I don’t even have a car, but I have a soft spot for the folks at Tesla Motors. They’re doing some really cool things with electric car batteries and solar. They melted my cold heart when they reopened the Nummi plant in Fremont, Calif. I’m someone whose entire family was once employed by some aspect of the auto industry. When Nummi became Tesla, it felt like a happy ending to some of the most boneheaded maneuvers that General Motors ever pulled.
But when California state Sen. Ted Gaines (R) announced, last Friday, that California is offering to exempt Tesla Motors from many of the state’s environmental regulations if the company builds its proposed $5 billion, 6,500-job-creating lithium ion battery factory (a.k.a. the Gigafactory), it became clear: Tesla may make green technology, but California might give it a pass on building green factories.
The offer is still being worked out by the governor’s office, so it’s not certain if this will be part of the final deal. Previously, exemptions to the California Environmental Quality Act (CEQA) have been granted to things like stadiums, not factories. The offer itself is part of a five-way race between Arizona, New Mexico, California, Nevada, and Texas to prove who loves Tesla the most — and it’s gotten a little loopy. Gaines stopped by Tesla’s headquarters in Palo Alto to drop off a golden shovel. Texas Gov. Rick Perry — who doesn’t even believe that humans are causing climate change — has been seen cruising around Sacramento in a Tesla Model S.

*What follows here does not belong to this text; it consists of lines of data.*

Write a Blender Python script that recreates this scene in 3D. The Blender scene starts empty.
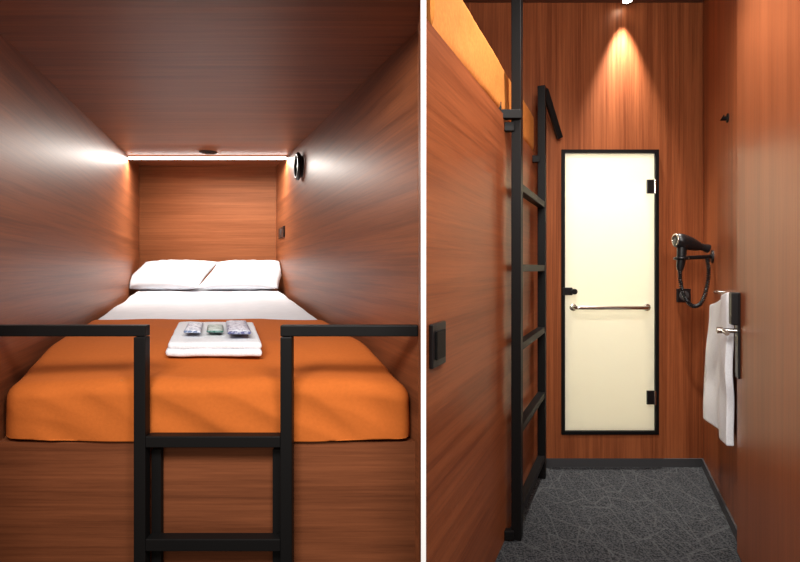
import bpy, bmesh, math
from mathutils import Vector, Matrix, noise
H = 1.43            # eye height above the corridor floor; heights below are given relative to eye level
SC = bpy.context.scene
COL = SC.collection
# ---------------------------------------------------------------- plan of the place (metres)
# the sleeping pod and the corridor are two views, walls slanted to suit one camera, with an added partition
def pod_c(d): return -0.384*d
def pod_l(d): return -0.384*d-0.700
def pod_r(d): return -0.384*d+0.694
def pod_ceil(d): return 0.668+0.072*d
def bed_top(d): return -0.453+0.0554*d
def cor_l(d): return 0.455*d-0.645
def cor_r(d): return 0.416*d+0.684
CDIR = (0.455, 1.0); CNRM = (1.0, -0.455)
def sst(a, b, x):
    t = max(0.0, min(1.0, (x-a)/(b-a))); return t*t*(3-2*t)

# ---------------------------------------------------------------- materials
def nodes(m):
    m.use_nodes = True
    nt = m.node_tree
    return nt, nt.nodes, nt.links, nt.nodes['Principled BSDF']
def mat(name, col, rough=0.5, metal=0.0, emit=None, es=0.0, noise_amt=0.0, nscale=40, bump=0.0, spec=0.5, sheen=0.0):
    m = bpy.data.materials.new(name)
    nt, N, L, p = nodes(m)
    p.inputs['Base Color'].default_value = (*col, 1)
    p.inputs['Roughness'].default_value = rough
    p.inputs['Metallic'].default_value = metal
    p.inputs['Specular IOR Level'].default_value = spec
    if emit:
        p.inputs['Emission Color'].default_value = (*emit, 1)
        p.inputs['Emission Strength'].default_value = es
    tc = N.new('ShaderNodeTexCoord')
    nz = N.new('ShaderNodeTexNoise'); nz.inputs['Scale'].default_value = nscale
    nz.inputs['Detail'].default_value = 4
    L.new(tc.outputs['Object'], nz.inputs['Vector'])
    if noise_amt > 0:
        r = N.new('ShaderNodeValToRGB')
        r.color_ramp.elements[0].position = 0.3; r.color_ramp.elements[1].position = 0.7
        r.color_ramp.elements[0].color = (*[c*(1-noise_amt) for c in col], 1)
        r.color_ramp.elements[1].color = (*[min(1, c*(1+noise_amt)) for c in col], 1)
        L.new(nz.outputs['Fac'], r.inputs['Fac']); L.new(r.outputs['Color'], p.inputs['Base Color'])
    if bump > 0:
        b = N.new('ShaderNodeBump'); b.inputs['Strength'].default_value = bump; b.inputs['Distance'].default_value = 0.003
        L.new(nz.outputs['Fac'], b.inputs['Height']); L.new(b.outputs['Normal'], p.inputs['Normal'])
    return m
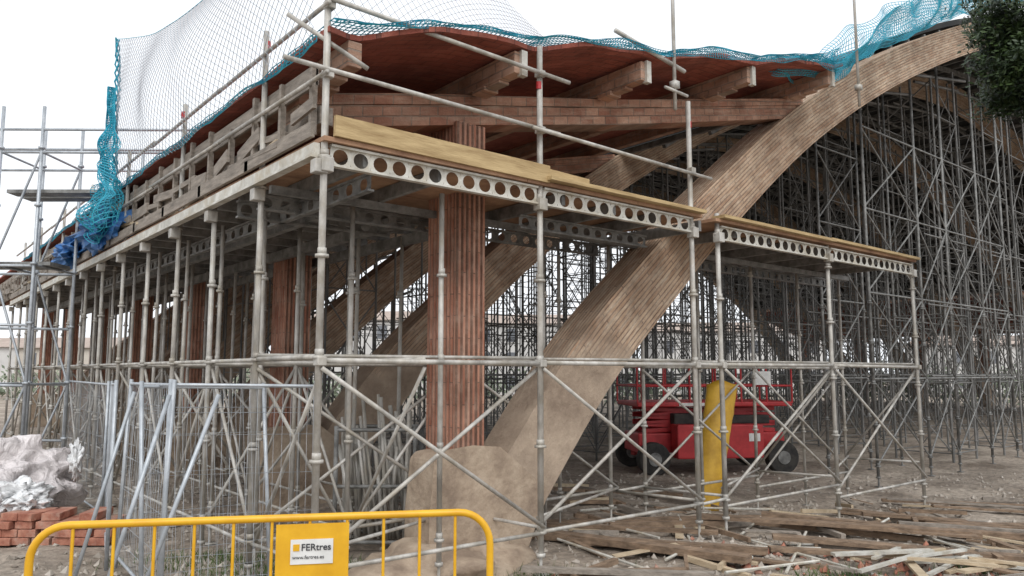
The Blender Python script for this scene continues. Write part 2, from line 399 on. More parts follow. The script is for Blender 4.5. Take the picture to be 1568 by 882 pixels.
for x,zs in ((0,(5.0,5.68,2.3)),(2.68,(5.0,5.68,2.3)),(5.5,(5.0,2.3)),(6.1,(2.3,)),(9.18,(2.3,)),(12.4,(2.3,))):
    for z in zs: coupler(x,-.02,z)
def led(p,q,r=.024): RL.tube(p,q,r,8,True)
for i in range(len(FXS)-1):
    a,c=FXS[i],FXS[i+1]
    zb=.46-.33*sm(5,12.5,(a+c)/2)
    for y in (0,1.5):
        led((a,y-.03,2.30+random.uniform(-.015,.015)),(c,y-.03,2.30+random.uniform(-.015,.015)),.026)
        led((a,y-.03,zb),(c,y-.03,zb+random.uniform(-.03,.03)),.022)
    if c-a>1:
        led((a,.04,zb+.05),(c,.04,2.24),.022); led((a,-.06,2.24),(c,-.06,zb+.05),.022)
        led((a,1.54,zb+.05),(c,1.54,2.24),.02)
        led((a,1.46,2.24),(c,1.46,zb+.05),.02)
        led((a,.05,.6),(c,1.45,.5),.019); led((a,1.45,2.38),(c,.05,2.36),.019)
for x in FXS: led((x,0,2.34),(x,1.5,2.34)); led((x,0,.5),(x,1.5,.45),.02)
for x in (9.18,12.4): led((x,.02,2.2),(x,1.5,.5),.02)
for x in (0,1.1,1.9,2.65):
    led((x+.03,0 if x!=1.9 else 1.6,2.33),(x+.03,21,2.33),.022)
    led((x+.03,1.5,.42),(x+.03,21,.42),.02)
for j,y in enumerate(LY):
    led((0,y,2.30),(2.65,y,2.30),.02)
    if j%2==0: led((0,y,2.25),(1.1,y,.4),.02)
    else: led((1.1,y,2.25),(0,y,.4),.02)
    if j%2==0: led((0.04,y-1.5,2.25),(0.04,y,.4),.02)
    else: led((0.04,y-1.5,.4),(0.04,y,2.25),.02)
    led((1.14,y-1.5,.4 if j%2 else 2.25),(1.14,y,2.25 if j%2 else .4),.019)
    if j%2==0: led((1.1,y,.4),(2.65,y,2.25),.02)
    else: led((1.1,y,2.25),(2.65,y,.4),.02)
led((-.45,-.06,5.035),(2.95,-.06,5.0),.025); led((2.5,-.10,4.98),(5.9,-.06,4.94),.025)
led((-.05,-.08,5.72),(3.1,-.08,5.66),.025)
led((-.30,.25,5.60),(.35,-.15,5.10),.024)
for z in (5.68,5.0):
    y=-.1
    while y<19:
        led((-.04,y,z+random.uniform(-.02,.03)),(-.04,y+3.1,z+random.uniform(-.02,.03)),.023); y+=2.95
RT=B()
for x,y,z in ((0,0,5.99),(2.68,0,5.5),(5.5,0,5.62),(0,1.5,5.75),(0,4.5,5.75)):
    RT.tube((x,y,z),(x,y,z+.09),.0365,8)
for i in range(len(FXS)-1):
    a,c=FXS[i],FXS[i+1]
    if c-a<1: continue
    dz=-.03*(i>2)
    GI.girder((a+.05,-.01,0),(c-.05,-.01,0),4.12+dz,.205,.215,.078)
    GB.girder((a+.05,1.75,0),(c-.05,1.75,0),4.0,.17,.215,.06)
GB.girder((.0,2.25,0),(2.0,2.25,0),3.98,.20,.215,.07)
GB.girder((3.0,.75,0),(5.4,.75,0),4.0,.17,.215,.06)
GB.girder((0.55,.1,0),(.55,12,0),3.98,.18,.3,.07)
GI.box(-.10,-.04,.02,21,4.19,4.33)
GI.box(-.13,-.1,.02,21,4.19,4.215); 
x=.45
while x<12.4:
    if abs(x-2.3)>.3: JO.box(x-.03,x+.03,.03,1.95,4.18,4.33)
    x+=.88
y=2.2
while y<21.4:
    JO.box(0,2.8,y-.035,y+.035,4.18,4.33); y+=.7
for x in (.9,1.9,2.7): JO.box(x-.05,x+.05,2,21.4,4.03,4.175)
JO.box(0,12.4,1.25,1.32,4.09,4.175)
def deckrow(x0,x1,y0,y1,along='x',pool=None):
    pool=pool or (DK,DK,DK2)
    if along=='x':
        y=y0
        while y<y1-.05:
            x=x0
            while x<x1-.01:
                L_=min(random.uniform(1.8,2.9),x1-x)
                z=4.36+random.uniform(0,.006); b_=random.choice(pool); b_.box(x+.004,x+L_-.004,y,y+.292,z-.022,z+.022); x+=L_
            y+=.30
    else:
        x=x0
        while x<x1-.05:
            y=y0
            while y<y1-.01:
                L_=min(random.uniform(1.8,2.9),y1-y)
                z=4.36+random.uniform(0,.006); b_=random.choice(pool); b_.box(x,x+.292,y+.004,y+L_-.004,z-.022,z+.022); y+=L_
            x+=.30
deckrow(-.05,5.65,-.08,1.98,'x',(DK,)); deckrow(5.95,12.45,-.08,1.6,'x',(DK,))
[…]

Nevada is already believed to be the winner of this competition. The state has no corporate income tax, as well as the only active lithium mine in the country. Tesla started construction outside of Reno last month, but Elon Musk, Tesla’s CEO, told investors that “it makes sense to have multiple things going in parallel” and that the company was still working out its incentive package with the state and hadn’t made a final decision.
By making it a five-way race, Tesla is upping the ante for tax breaks, but also smoothing away inconvenient state laws. Because Tesla sells directly to consumers, instead of through dealerships, selling its products is more or less illegal in several states, including Arizona and Texas (would-be buyers get around the ban by ordering them over the internet). But despite the money that auto dealerships have poured into keeping laws in Texas the way they are, Perry is now supporting HB 3351, a bill that would undo the state’s ban on direct-to-consumer automobile sales. If it passes, Tesla buyers would qualify for the state’s electronic vehicle rebate plan — another recent development.
It’s hard to see events like this come to pass and not come away with the feeling that a factory is magic. Imagine what could happen if a big solar panel plant announced that it was considering moving to Texas — the state’s hostility to the technology might instantly transmute into job-creational boosterism.
The tax breaks that Tesla has pulled down are epic — the argument has been made that the company would not be profitable without them. The Department of Energy gave Tesla a $465 million loan back in 2009 (the company has since paid it back) and the state of California gave Tesla an estimated $20 million in tax breaks to get the Nummi plant going, and $34 million more when the company decided to expand production.
It’s also true that said tax breaks are pretty par for the course in American business right now. Whether or not this is the way the world should work, if we’re going to subsidize products, at least we should be funding those that can put less carbon into the atmosphere rather than those that create more.
As green manufacturing expert Kate Gordon said when I interviewed her earlier this year, “If you’re going to have this environmental transformation that we’re all talking about, you have to make a bunch of stuff. … How do you get manufacturing with you instead of constantly having the National Association of Manufacturing say ‘No’ to everything? How do you make this an American competitiveness issue?” Handing out money is one way, to be sure.
Whether we should be waiving environmental standards, though, is another thing entirely. Lithium ion batteries don’t appear to have any glaring environmental flaws, but Silicon Valley is also home to several Superfund sites that were created by the semiconductor industry — a technology that was thought of as clean, until we realized it wasn’t. So: tax breaks, sure. But be careful with the water.